L'intervention franco-anglaise de 1956
Le coup de force des officiers libres réalisé en 1952 impose
cependant à l'Angleterre de négocier l'accord du 19 octobre
1954 qui prévoit, dans un délai de vingt mois, l'évacuation
de ses troupes. Le 26 juillet 1956, le colonel Nasser, le nouvel homme
fort du pays, prend prétexte du refus américain de financer
la construction du barrage d'Assouan pour annoncer la nationalisation
de la voie d'eau.
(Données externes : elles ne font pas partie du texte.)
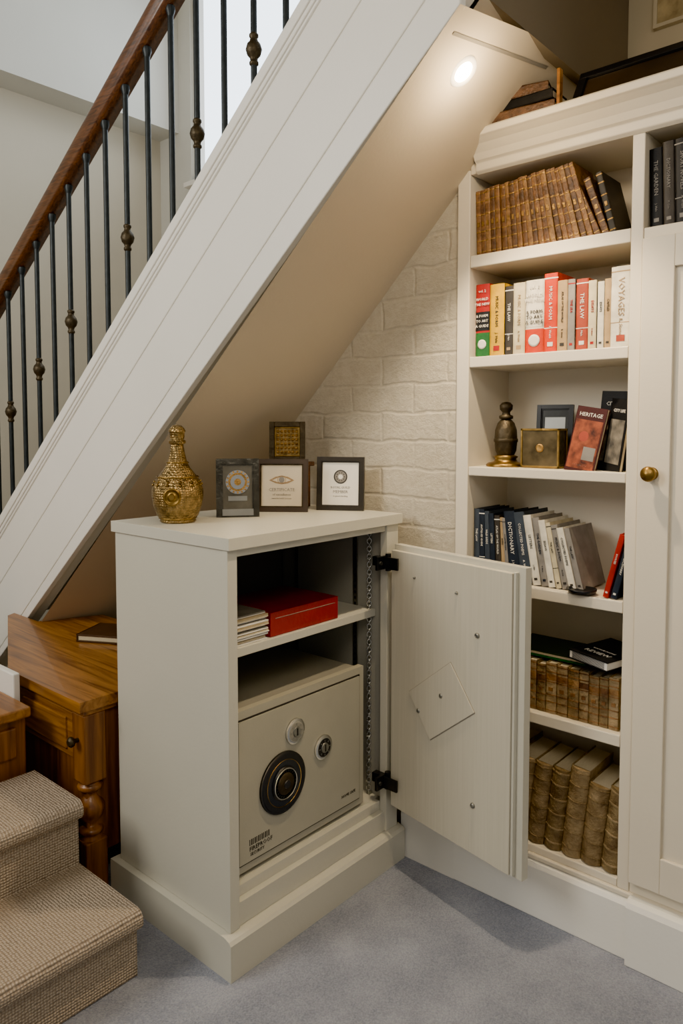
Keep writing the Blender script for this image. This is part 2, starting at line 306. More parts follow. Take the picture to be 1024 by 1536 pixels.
# ---------------------------------------------------------------- books
TITLES=['HISTORY OF ART','ATLAS OF THE WORLD','THE GARDEN','COLLECTED POEMS','LETTERS','VOYAGES','DICTIONARY','THE SEA','ESSAYS','ANTIQUES GUIDE','COOKERY','WILD BIRDS','CASTLES','SHORT NOVELS','MUSIC & FORM','THE LAW','OLD LONDON','RIVERS']
def arc(w,bul,off=0,n=6,y1=.006):
    P=[(0-off*.2,y1)]
    for i in range(n+1):
        t=i/n; P.append((w*t+(off*.2)*(2*t-1), .003-bul*math.sin(pi*t)-off))
    P.append((w+off*.2,y1)); return P
def book(b,x,y,z,w,h,d,cov,lean=0,style='plain',acc=None,acc2=None,yaw=0):
    th=math.radians(lean)
    if lean>=0: M=T(x,y,z,ry=-th,rz=yaw)
    else: M=T(x+w/math.cos(th),y,z,ry=-th,rz=yaw)@Matrix.Translation((-w,0,0))
    t=.0022 if w>.012 else .0015
    bul=w*(.28 if style=='leather' else .06)
    b.box(0,t,.003,d,0,h,cov,M); b.box(w-t,w,.003,d,0,h,cov,M)
    b.box(t,w-t,.006,d-.004,.003,h-.004,M_paper,M)
    b.prism(arc(w,bul),0,h,cov,M=M,smooth=True)
    def title(zc,L,col,f=.45):
        s=random.choice(TITLES); size=min(w*f,L/(.66*len(s)))
        b.text(s,size,col,M@basis((w/2,-bul+.0022,zc),(0,0,-1),(1,0,0),(0,-1,0)))
    if style=='leather':
        for f in (.08,.26,.44,.62,.80,.95):
            b.prism(arc(w,bul,.0016),h*f,h*f+.004,acc or cov,M=M,smooth=True)
        if acc2: b.prism(arc(w,bul,.0006),h*.65,h*.79,acc2,M=M,smooth=True)
    elif style=='gilt':
        for f in (.05,.22,.36,.62,.82,.95):
            b.prism(arc(w,bul,.0008),h*f,h*f+.003,acc or cov,M=M,smooth=True)
        b.prism(arc(w,bul,.0005),h*.66,h*.78,acc2 or cov,M=M,smooth=True)
        b.box(w*.3,w*.7,-bul+.0015,.003,h*.45,h*.52,acc or cov,M)
    elif style=='modern':
        ink=acc or M_ink
        title(h*.62,h*.5,ink)
        if w>.02: b.text(random.choice(['J. Hale','R. Stone','A. Webb','M. Cole']),w*.24,ink,M@basis((w/2,-bul+.0022,h*.25),(0,0,-1),(1,0,0),(0,-1,0)))
        b.box(w*.3,w*.7,-bul+.0022,.003,h*.07,h*.07+w*.3,acc2 or ink,M)
        q=random.random()
        if q<.5: b.prism(arc(w,bul,.0004),h*.93,h*.945,ink,M=M)
        if q<.25: b.prism(arc(w,bul,.0004),h*.30,h*.31,ink,M=M)
    elif style=='block':
        b.prism(arc(w,bul,.0006),h*.0,h*.33,acc,M=M,smooth=True); b.prism(arc(w,bul,.0006),h*.36,h*.62,acc2,M=M,smooth=True)
        for f,s in ((.42,'A GUIDE'),(.49,'TO ART'),(.56,'& FORM'),(.72,'THE NEW'),(.79,'WORLD'),(.9,'vol. 2')): b.text(s,w*.24,M_ink if (f<.6 and acc2 is not bk) else M_wink,M@basis((w/2,-bul+.0012,h*f),(1,0,0),(0,0,1),(0,-1,0)))
        b.lathe([(w*.3,0),(w*.3,.001),(w*.2,.0012)],M_wink,M@T(w/2,-bul+.0025,h*.17,rx=pi/2),seg=20)
    return w/math.cos(th)
C=cloth
leathers=[noise_mat('tan_leather_%d'%i,h,rough=.45,var=.3,scale=60,bump=.3,bscale=180,hex2=h2) for i,(h,h2) in enumerate([('#94683a','#5f3f20'),('#7f5630','#4b3019'),('#a27a48','#6d4a28'),('#6c4a2c','#3c2516')])]
old=[noise_mat('worn_leather_%d'%i,h,rough=.6,var=.3,scale=30,bump=.5,bscale=120,hex2=h2) for i,(h,h2) in enumerate([('#97805c','#6b5636'),('#85704b','#574428'),('#a38c66','#756040')])]
bk=C('black_cover','#16171a')
b=MB(); x=-1.133; i=0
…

Paris et Londres, qui entendent défendre les
intérêts de la compagnie, initialement chargée de
l'exploitation jusqu'en 1968, s'accordent avec le gouvernement israélien
pour déclencher une intervention militaire. Celle-ci aboutit à
la prise de contrôle du canal par les troupes alliées mais
débouche sur un cuisant échec politique puisque l'URSS,
les USA et l'ONU condamnent l'opération et contraignent Français
et Anglais à y renoncer. Bénéficiant du soutien financier
des monarchies pétrolières du Golfe, Nasser entend réaliser
des aménagements qui permettront de développer le trafic
et d'enrichir ainsi l'Égypte mais la « guerre des Six Jours
» israélo-arabe de juin 1967 ruine tous ses projets dans
la mesure où les Israéliens s'emparent du Sinaï et
viennent s'installer sur la rive gauche du canal, désormais fermé
au trafic pour plus de six ans.
La nouvelle donne maritime et pétrolière
entraîne le déclin du canal
La guerre du Kippour d'octobre 1973 permet à l'Égypte de
rétablir sa souveraineté mais la voie d'eau ne revêt
plus désormais la même importance. La révolution des
transports maritimes est passée par là et les pétroliers
géants qui empruntent la route du Cap pour relier le Golfe à
l'Occident ne peuvent plus utiliser le canal, réservé désormais
à des navires de tonnage limité. La réalisation du
projet pacifique imaginé par Lesseps n'en avait pas moins largement
contribué, durant près d'un siècle, au développement
du commerce et à la prospérité du monde.